Liyakati sağlamak irade ister. Bu irade 19 yıl boyunca görülemediği gibi herkes koltuğu sağlama almanın peşinde koşmuştur.
Yönetmelikte son 4 yılda alınan ödüllerin, patentlerin ve marka tescillerinin değerlendirmeye alınması geçmişte yapılan çalışmaların görmezden gelinmesi niyeti de mevcudu koruma çabasını da ortaya koymaktadır. Eğitim yöneticiliği, AKP iktidarları döneminde kadrolaşmanın, kayırmanın, menfaat örgütlerine yandaş devşirmenin aracı haline geldiği gibi eğitimi ve eğitim kurumlarını yönetimsiz bırakmış, eğitim yöneticiliğinde liyakat ve nitelik sıfırlanmıştır.
Eğitim yönetimindeki sorunları;
-sözlü sınav adı altında insanları eleyerek
– 2014 yılında kıyıma uğrattığınız yöneticilerin hakkını teslim etmeden,
– Son 19 yılda sözlü sınav, bakan oluru gibi formüllerle atanan yöneticileri sistem dışında bırakmadan,
-Proje okullarına öğretmen ve yönetici atamayı tamamen keyfiyete bırakarak,
-Yıllarca yöneticilik yapıp 2014 de sistem dışına itilen yöneticileri yeniden atama kapsamı dışına iterken, son yıllarda tamamen keyfi (sözlü vs ile) atanan yöneticileri koruyarak çözemezsiniz.
Göstermelik bir şekilde öğretmen hizmet puanında olduğu gibi tüm öğretmenlerin eşit şartlarda olamayacağı proje, ödül, yarışma… gibi kriterlerle süslenmiş bir değerlendirme ile hiç çözemezsiniz.
Yayımlanan yönetmelikte getirilen yenilik yoktur, liyakat yoktur, amaç da bu değildir. Tamamen birilerinin talebi, beklentisi ve kayırmaya yönelik bir yönetmeliktir.

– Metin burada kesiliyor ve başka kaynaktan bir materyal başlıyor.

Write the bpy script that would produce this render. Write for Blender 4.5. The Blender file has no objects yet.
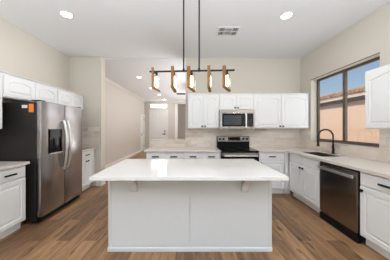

Bakanlık ve siyasal iktidar ‘’Benim oğlum bina okur, döner döner yine okur’’ demeye devam etmektedir. Eğitim-İş de bu hak ve hukuk bilmez kafalara hakkı ve hukuku okutmaya kararlıdır. Söz konusu yandaş atama yönetmeliğini en kısa zamanda yargıya taşıyacağız.